Monday, October 22, 2012

What I should wear for Halloween


Yes that is right, this is an announcement.  We will be adding Eggett #3 around April 21st 2013.

Only read on if you want to know more about the "spiritual" experience this has been and how it all went down.  And please excuse my writing...I have never been much of a writer, but this is my journal...so take it for what it is worth.

When we were trying to get pregnant with Mckelle, I was very bitter and knew that the Lord was trying to teach me empathy for those that have a hard time having children or can not have them at all, but that didn't make the experience any easier.  If you don't believe me, you can go and read a blog post that I posted on 10/17/08.  It was a very dark time in my life and it really made me have to TRY to be happy in life.  After we finally did get pregnant with Mckelle and the experience that we had with her, I always told myself I would NOT doubt God's plan for me again.  So this time around, as we have been trying for 18 months, I didn't have the same feelings I did as before.  Don't get me wrong it was still a roller coaster of thinking you were pregnant and then having that nasty TOM (time of month) show up and the let down that comes with that.  But,this time I wasn't jealous of others or angry with God.  I had two, a boy and a girl.  I couldn't be ungrateful for the blessings I already had.  I just knew that he KNOWS me and "is in the details of my life"!  Now I say that as a preface to other experiences that I will relate.

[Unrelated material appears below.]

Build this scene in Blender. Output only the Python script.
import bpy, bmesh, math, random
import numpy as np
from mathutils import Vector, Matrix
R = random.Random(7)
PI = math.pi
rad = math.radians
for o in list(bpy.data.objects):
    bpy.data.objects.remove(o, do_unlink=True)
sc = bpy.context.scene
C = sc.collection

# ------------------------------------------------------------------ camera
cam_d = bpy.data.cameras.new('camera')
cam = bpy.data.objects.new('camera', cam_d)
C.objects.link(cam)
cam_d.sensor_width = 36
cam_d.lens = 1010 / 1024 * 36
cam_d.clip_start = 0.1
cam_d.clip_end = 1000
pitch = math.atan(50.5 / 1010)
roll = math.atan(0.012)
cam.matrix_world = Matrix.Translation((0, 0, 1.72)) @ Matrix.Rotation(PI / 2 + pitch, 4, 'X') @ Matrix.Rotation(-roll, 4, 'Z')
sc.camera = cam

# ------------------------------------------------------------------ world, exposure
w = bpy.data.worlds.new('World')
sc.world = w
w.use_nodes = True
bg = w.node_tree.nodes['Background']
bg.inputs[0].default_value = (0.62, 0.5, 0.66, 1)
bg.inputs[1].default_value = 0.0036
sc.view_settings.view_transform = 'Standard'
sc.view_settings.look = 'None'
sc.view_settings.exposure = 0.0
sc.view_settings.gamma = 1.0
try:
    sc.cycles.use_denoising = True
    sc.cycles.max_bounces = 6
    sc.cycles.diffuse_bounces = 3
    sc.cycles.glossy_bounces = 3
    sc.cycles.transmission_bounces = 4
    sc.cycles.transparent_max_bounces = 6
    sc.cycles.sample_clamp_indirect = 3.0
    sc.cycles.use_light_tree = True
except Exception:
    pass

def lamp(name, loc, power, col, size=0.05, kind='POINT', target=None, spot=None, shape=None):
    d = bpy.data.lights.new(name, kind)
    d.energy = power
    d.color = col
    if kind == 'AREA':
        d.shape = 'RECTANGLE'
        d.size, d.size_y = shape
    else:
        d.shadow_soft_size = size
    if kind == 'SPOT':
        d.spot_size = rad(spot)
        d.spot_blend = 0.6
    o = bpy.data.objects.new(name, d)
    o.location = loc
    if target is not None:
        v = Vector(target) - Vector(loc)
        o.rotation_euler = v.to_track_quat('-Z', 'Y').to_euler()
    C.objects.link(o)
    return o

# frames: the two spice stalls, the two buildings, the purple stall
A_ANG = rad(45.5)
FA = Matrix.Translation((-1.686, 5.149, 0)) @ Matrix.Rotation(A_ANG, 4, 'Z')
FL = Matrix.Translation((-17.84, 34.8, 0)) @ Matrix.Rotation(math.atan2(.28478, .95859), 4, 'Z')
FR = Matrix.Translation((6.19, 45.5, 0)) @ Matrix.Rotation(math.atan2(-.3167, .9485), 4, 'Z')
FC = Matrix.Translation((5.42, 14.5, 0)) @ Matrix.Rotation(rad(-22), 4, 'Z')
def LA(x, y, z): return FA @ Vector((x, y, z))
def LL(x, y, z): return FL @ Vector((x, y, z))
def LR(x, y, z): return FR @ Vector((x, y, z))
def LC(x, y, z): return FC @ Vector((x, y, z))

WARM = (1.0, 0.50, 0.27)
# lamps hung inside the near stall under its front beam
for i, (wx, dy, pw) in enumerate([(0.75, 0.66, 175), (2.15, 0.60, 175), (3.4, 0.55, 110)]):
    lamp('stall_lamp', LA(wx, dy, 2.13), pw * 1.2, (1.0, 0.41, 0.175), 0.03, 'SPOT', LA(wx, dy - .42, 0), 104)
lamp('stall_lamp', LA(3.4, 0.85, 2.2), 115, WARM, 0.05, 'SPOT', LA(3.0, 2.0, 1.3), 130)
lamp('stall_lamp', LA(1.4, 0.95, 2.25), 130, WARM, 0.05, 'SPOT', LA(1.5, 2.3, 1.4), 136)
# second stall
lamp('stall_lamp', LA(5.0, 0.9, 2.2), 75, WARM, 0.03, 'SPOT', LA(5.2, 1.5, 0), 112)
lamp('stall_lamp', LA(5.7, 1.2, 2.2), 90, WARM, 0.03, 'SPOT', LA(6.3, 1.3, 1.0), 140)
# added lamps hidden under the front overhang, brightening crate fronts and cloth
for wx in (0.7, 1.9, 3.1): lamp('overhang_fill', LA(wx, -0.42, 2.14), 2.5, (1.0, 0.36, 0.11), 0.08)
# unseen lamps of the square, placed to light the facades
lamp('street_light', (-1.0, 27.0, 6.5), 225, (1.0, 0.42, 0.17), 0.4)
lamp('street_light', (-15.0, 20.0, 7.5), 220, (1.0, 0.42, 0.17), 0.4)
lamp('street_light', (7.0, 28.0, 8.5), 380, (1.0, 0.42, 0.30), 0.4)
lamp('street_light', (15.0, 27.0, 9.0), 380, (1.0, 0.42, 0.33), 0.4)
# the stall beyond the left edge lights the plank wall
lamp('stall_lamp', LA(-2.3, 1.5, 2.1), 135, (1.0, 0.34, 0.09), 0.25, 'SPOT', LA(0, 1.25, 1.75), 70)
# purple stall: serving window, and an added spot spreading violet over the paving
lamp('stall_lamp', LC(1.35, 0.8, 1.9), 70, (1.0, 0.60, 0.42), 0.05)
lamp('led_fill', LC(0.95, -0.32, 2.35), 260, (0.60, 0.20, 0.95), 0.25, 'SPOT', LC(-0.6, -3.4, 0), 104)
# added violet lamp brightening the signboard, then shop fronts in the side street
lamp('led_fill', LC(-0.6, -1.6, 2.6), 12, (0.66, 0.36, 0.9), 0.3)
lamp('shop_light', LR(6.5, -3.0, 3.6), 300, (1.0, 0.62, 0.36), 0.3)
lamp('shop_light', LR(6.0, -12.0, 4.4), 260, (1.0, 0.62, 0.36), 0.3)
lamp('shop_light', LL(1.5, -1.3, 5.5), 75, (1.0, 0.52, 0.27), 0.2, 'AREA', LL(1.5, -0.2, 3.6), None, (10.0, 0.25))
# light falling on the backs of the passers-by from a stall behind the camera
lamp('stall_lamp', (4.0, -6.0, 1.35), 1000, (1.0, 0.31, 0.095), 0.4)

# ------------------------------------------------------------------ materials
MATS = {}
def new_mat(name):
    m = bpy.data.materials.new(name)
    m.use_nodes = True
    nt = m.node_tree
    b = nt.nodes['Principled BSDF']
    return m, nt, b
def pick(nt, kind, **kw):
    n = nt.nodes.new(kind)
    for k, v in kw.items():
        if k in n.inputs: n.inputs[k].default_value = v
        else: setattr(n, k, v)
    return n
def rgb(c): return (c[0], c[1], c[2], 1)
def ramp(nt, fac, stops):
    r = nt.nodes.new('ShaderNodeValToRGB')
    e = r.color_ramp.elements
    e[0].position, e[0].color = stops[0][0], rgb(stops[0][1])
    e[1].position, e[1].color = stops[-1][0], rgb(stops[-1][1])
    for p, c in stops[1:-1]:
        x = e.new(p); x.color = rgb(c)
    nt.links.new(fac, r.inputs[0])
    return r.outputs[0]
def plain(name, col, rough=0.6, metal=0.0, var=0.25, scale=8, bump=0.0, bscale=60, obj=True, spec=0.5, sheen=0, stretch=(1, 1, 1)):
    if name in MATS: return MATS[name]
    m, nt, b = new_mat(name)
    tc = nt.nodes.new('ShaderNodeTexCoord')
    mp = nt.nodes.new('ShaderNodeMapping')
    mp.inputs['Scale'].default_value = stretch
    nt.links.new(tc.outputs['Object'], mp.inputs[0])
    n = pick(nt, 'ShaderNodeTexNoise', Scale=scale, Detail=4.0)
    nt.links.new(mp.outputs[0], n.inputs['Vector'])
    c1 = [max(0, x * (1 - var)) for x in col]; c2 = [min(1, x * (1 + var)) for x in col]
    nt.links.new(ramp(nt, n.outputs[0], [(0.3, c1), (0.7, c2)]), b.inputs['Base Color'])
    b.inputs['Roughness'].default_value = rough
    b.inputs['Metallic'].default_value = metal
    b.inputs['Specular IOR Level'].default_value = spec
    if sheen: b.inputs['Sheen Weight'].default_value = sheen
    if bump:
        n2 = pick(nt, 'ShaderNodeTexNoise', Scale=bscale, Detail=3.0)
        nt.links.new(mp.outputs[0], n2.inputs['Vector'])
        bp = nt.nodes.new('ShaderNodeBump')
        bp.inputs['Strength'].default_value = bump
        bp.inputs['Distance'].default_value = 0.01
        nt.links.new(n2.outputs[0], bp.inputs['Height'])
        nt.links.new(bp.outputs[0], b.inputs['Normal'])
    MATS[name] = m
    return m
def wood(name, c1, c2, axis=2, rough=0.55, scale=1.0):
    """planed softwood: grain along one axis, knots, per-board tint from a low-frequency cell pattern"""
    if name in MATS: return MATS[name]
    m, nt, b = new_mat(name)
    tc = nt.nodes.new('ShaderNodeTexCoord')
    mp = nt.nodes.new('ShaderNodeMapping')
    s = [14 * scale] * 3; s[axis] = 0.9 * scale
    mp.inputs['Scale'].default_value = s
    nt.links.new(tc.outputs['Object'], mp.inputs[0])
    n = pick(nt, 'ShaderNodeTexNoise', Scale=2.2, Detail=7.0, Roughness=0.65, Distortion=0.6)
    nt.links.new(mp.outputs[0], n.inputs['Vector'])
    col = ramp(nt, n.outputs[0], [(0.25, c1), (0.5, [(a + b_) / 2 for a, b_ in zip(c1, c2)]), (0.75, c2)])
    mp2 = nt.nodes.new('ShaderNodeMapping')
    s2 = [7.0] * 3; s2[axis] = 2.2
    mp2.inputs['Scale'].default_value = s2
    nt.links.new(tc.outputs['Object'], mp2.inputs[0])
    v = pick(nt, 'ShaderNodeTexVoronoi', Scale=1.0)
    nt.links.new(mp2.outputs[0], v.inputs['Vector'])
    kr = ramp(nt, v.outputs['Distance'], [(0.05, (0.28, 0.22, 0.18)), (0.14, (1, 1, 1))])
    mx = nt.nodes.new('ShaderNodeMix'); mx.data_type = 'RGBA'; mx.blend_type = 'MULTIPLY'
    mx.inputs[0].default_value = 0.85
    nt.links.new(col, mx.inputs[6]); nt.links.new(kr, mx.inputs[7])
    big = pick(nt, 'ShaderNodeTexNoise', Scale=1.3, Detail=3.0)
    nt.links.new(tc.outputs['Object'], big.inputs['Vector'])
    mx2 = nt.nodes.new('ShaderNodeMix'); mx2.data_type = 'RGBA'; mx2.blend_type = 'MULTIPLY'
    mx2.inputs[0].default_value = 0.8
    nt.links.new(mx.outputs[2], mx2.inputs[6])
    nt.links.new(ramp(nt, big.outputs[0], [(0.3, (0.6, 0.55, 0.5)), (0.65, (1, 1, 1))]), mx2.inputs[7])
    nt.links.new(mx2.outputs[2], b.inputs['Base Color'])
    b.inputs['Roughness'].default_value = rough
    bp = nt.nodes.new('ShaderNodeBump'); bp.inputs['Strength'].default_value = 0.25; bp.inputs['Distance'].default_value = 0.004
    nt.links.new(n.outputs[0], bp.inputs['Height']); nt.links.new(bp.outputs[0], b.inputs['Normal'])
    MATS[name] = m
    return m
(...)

Back in January, when we were asked to be TREK parents, I said I would go on the condititon that only if I wasn't pregnant.  As we went to the meetings each month, I would walk away with goosebumps knowing that God needed me to be on TREK.  My additude started to change and I said I would go on TREK even if I was pregnant.  Brett and I would joke that if would be funny if I ended up being pregnant right after TREK, because that is how overwhelming that confirmation feeling was.  Well come to find out, the Lord did bless me with starting my period the day after we got home (yes, I was supposed to be on my period on trek...could you imagine how HORRIBLE that would have been, seriously a BLESSING).

Not thinking anything of being a week overdue on my next period, I started waking up at night so stinking hot.  And I wouldn't be able to hold my bladder the whole night through.  I kept talking myself out of the idea of being pregnant, because honestly that roller coaster is just not fun.  But in all actuality I was definitely showing some of the first signs for my body.  I took a test and instantly it changed...I was shocked.  God does have a sense of humor...I go on TREK and immediately I am pregnant afterwards.  I can't lie, GOD HAS A PLAN FOR ME and MY FAMILY.  I look back and know why I was on TREK.  Sometimes, God needs to teach us things, but also he needs to use us as instruments in other peoples lives.

I didn't tell Brett right away.  He was pretty much set on the idea that God only wanted us to have 2 children...it was his way of coping.  But on our anniversary, I gave him a psychological card (perfect for him) that announced the good news.  He figured it out and was pretty much speechless the rest of the night...and the next week.  I still think that both of us pinch ourselves as if it is just a dream.  We have never waited this long to tell people...but because people aren't expecting it anymore we decided to keep it to ourselves until I was showing.

I keep looking down at my stomach and wonder why I can't wrap my mind around being pregnant and that I willl show and that I will put on weight.  It still feels surreal at 14 weeks.  I guess I just don't have the nausea and morning sickness and fatigue to remind me...just some belly weight that makes me feel like I am not taking care of myself.  I have craved Dr. Pepper, corn nuts, fresh bagels and cream cheese, anything candy, and pickles.

We are so EXCITED!
But ultimately I just have to end with...

I KNOW THAT GOD KNOWS ME, LOVES ME, & HAS A PLAN FOR ME!



8 comments:

Amy said...

Congratulations Jamee! I'm so happy for you! What a great testament to the timing of the Lord... I have to agree. He knows what is best for us and our family-- always!

Le said...

Congrats! I'm so excited for you and your family!

Stacie said...

Wahoo!!! My guess is He just wanted you to have a spiritual experience...and what better way?! So happy for you!

Kim said...

Yay!!! Yay!!! You are seriously amazing and such an example to me. So so happy for you!

Brigit said...

Congratulations Girly!!! I'm truly so happy for you and your darling family!

Shay said...

I've been waiting for this pos !! I remember talking to you in the street months ago about trek & pregnancy and I KNEW this is how it would work out, really. So happy for you & Brett & adding a 3rd child. And yay for already 14...15 weeks now!!

Olga said...

Jamee! Congratulations!!! Oh I am so happy for you! I remembered those roller coaster feelings and we didn't even have to wait as long as you so I am so proud of you for staying positive. :) Keep us posted for sure!

Nicole Mecham said...

I had to come read the post. I am so HAPPY!!! I have always admired how you always recognize God's hand in your life and never shy away from expressing that to others. You are a great woman and the world will be greatly blessed by having another baby that you have raised!!! Love you Jamee!!!